╭──

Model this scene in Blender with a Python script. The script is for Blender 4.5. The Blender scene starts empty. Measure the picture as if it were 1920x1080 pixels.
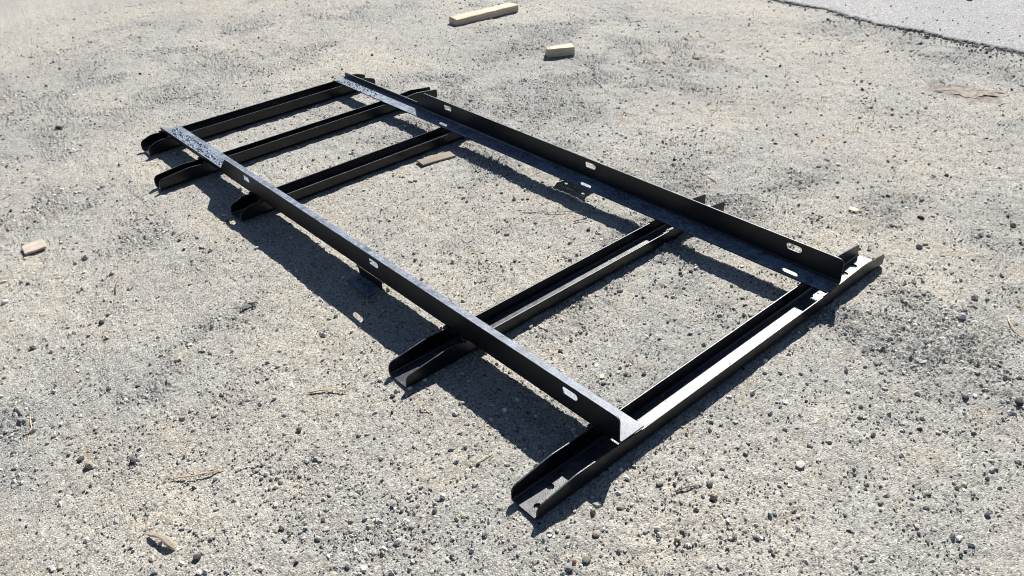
import bpy, bmesh, math, random
import numpy as np
from mathutils import Vector, Matrix
C = bpy.context.scene
COL = C.collection
random.seed(7); RNG = np.random.default_rng(11)

# ------------------------------------------------------------------ camera
F_, CX, CY, CZ, YAW, PIT, ROL = 1540.76, -1.1031, -.9555, 1.4741, .8766, .5822, -.0544
cd = bpy.data.cameras.new('camera'); cam = bpy.data.objects.new('camera', cd); COL.objects.link(cam)
cd.sensor_width = 36; cd.lens = F_ / 1920 * 36; cd.clip_start = .05; cd.clip_end = 400
fw = Vector((math.cos(YAW)*math.cos(PIT), math.sin(YAW)*math.cos(PIT), -math.sin(PIT)))
rt = Vector((math.sin(YAW), -math.cos(YAW), 0)); up = rt.cross(fw)
cr, sr = math.cos(ROL), math.sin(ROL)
rt, up = cr*rt + sr*up, -sr*rt + cr*up
M = Matrix((rt, up, -fw)).transposed().to_4x4(); M.translation = (CX, CY, CZ)
cam.matrix_world = M; C.camera = cam
C.render.resolution_x, C.render.resolution_y = 1024, 576

# ------------------------------------------------------------------ sky, sun, exposure
SUN = Vector((.993, .514, 1)).normalized()
w = bpy.data.worlds.new('World'); C.world = w; w.use_nodes = True
sk = w.node_tree.nodes.new('ShaderNodeTexSky'); sk.sky_type = 'NISHITA'; sk.sun_disc = False
sk.sun_elevation = math.asin(SUN.z); sk.sun_rotation = math.atan2(SUN.x, SUN.y)
sk.air_density = .75; sk.dust_density = .3; sk.ozone_density = 1.0
bg = w.node_tree.nodes['Background']; bg.inputs['Strength'].default_value = .05
w.node_tree.links.new(sk.outputs[0], bg.inputs[0])
sl = bpy.data.lights.new('sun', 'SUN'); so = bpy.data.objects.new('sun', sl); COL.objects.link(so)
sl.energy = 5.0; sl.angle = math.radians(.53); sl.color = (1, .965, .915)
so.rotation_euler = (-SUN).to_track_quat('-Z', 'Y').to_euler(); so.location = (6, 3, 6)
C.view_settings.view_transform = 'Standard'; C.view_settings.look = 'None'
C.view_settings.gamma = 1; C.view_settings.exposure = .85
C.cycles.pixel_filter_type = 'BLACKMAN_HARRIS'; C.cycles.filter_width = 1.05

# ------------------------------------------------------------------ helpers
def put(name, me, parent=None, mat=None):
    o = bpy.data.objects.new(name, me); COL.objects.link(o)
    if mat is not None and not me.materials: me.materials.append(mat)
    if parent: o.parent = parent
    return o
def tag(o, label, cat, group=None, kind=None):
    if label: o['label'] = label
    if cat: o['category'] = cat
    if group: o['group'] = group
    if kind: o['kind'] = kind
    return o
def mesh_np(name, V, Fc, smooth=False):
    """V (n,3), Fc (m,k) equal-sized faces, built fast."""
    V = np.asarray(V, np.float32); Fc = np.asarray(Fc, np.int32); k = Fc.shape[1]
    me = bpy.data.meshes.new(name)
    me.vertices.add(len(V)); me.vertices.foreach_set('co', V.ravel())
    me.loops.add(Fc.size); me.loops.foreach_set('vertex_index', Fc.ravel())
    me.polygons.add(len(Fc)); me.polygons.foreach_set('loop_start', np.arange(0, Fc.size, k, dtype=np.int32))
    me.polygons.foreach_set('use_smooth', np.full(len(Fc), smooth))
    me.update(calc_edges=True); return me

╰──

Stated task: Without the pictures, transcribe the listing above exactly.

Result:
Model this scene in Blender with a Python script. The script is for Blender 4.5. The Blender scene starts empty. Measure the picture as if it were 1920x1080 pixels.
import bpy, bmesh, math, random
import numpy as np
from mathutils import Vector, Matrix
C = bpy.context.scene
COL = C.collection
random.seed(7); RNG = np.random.default_rng(11)

# ------------------------------------------------------------------ camera
F_, CX, CY, CZ, YAW, PIT, ROL = 1540.76, -1.1031, -.9555, 1.4741, .8766, .5822, -.0544
cd = bpy.data.cameras.new('camera'); cam = bpy.data.objects.new('camera', cd); COL.objects.link(cam)
cd.sensor_width = 36; cd.lens = F_ / 1920 * 36; cd.clip_start = .05; cd.clip_end = 400
fw = Vector((math.cos(YAW)*math.cos(PIT), math.sin(YAW)*math.cos(PIT), -math.sin(PIT)))
rt = Vector((math.sin(YAW), -math.cos(YAW), 0)); up = rt.cross(fw)
cr, sr = math.cos(ROL), math.sin(ROL)
rt, up = cr*rt + sr*up, -sr*rt + cr*up
M = Matrix((rt, up, -fw)).transposed().to_4x4(); M.translation = (CX, CY, CZ)
cam.matrix_world = M; C.camera = cam
C.render.resolution_x, C.render.resolution_y = 1024, 576

# ------------------------------------------------------------------ sky, sun, exposure
SUN = Vector((.993, .514, 1)).normalized()
w = bpy.data.worlds.new('World'); C.world = w; w.use_nodes = True
sk = w.node_tree.nodes.new('ShaderNodeTexSky'); sk.sky_type = 'NISHITA'; sk.sun_disc = False
sk.sun_elevation = math.asin(SUN.z); sk.sun_rotation = math.atan2(SUN.x, SUN.y)
sk.air_density = .75; sk.dust_density = .3; sk.ozone_density = 1.0
bg = w.node_tree.nodes['Background']; bg.inputs['Strength'].default_value = .05
w.node_tree.links.new(sk.outputs[0], bg.inputs[0])
sl = bpy.data.lights.new('sun', 'SUN'); so = bpy.data.objects.new('sun', sl); COL.objects.link(so)
sl.energy = 5.0; sl.angle = math.radians(.53); sl.color = (1, .965, .915)
so.rotation_euler = (-SUN).to_track_quat('-Z', 'Y').to_euler(); so.location = (6, 3, 6)
C.view_settings.view_transform = 'Standard'; C.view_settings.look = 'None'
C.view_settings.gamma = 1; C.view_settings.exposure = .85
C.cycles.pixel_filter_type = 'BLACKMAN_HARRIS'; C.cycles.filter_width = 1.05

# ------------------------------------------------------------------ helpers
def put(name, me, parent=None, mat=None):
    o = bpy.data.objects.new(name, me); COL.objects.link(o)
    if mat is not None and not me.materials: me.materials.append(mat)
    if parent: o.parent = parent
    return o
def tag(o, label, cat, group=None, kind=None):
    if label: o['label'] = label
    if cat: o['category'] = cat
    if group: o['group'] = group
    if kind: o['kind'] = kind
    return o
def mesh_np(name, V, Fc, smooth=False):
    """V (n,3), Fc (m,k) equal-sized faces, built fast."""
    V = np.asarray(V, np.float32); Fc = np.asarray(Fc, np.int32); k = Fc.shape[1]
    me = bpy.data.meshes.new(name)
    me.vertices.add(len(V)); me.vertices.foreach_set('co', V.ravel())
    me.loops.add(Fc.size); me.loops.foreach_set('vertex_index', Fc.ravel())
    me.polygons.add(len(Fc)); me.polygons.foreach_set('loop_start', np.arange(0, Fc.size, k, dtype=np.int32))
    me.polygons.foreach_set('use_smooth', np.full(len(Fc), smooth))
    me.update(calc_edges=True); return me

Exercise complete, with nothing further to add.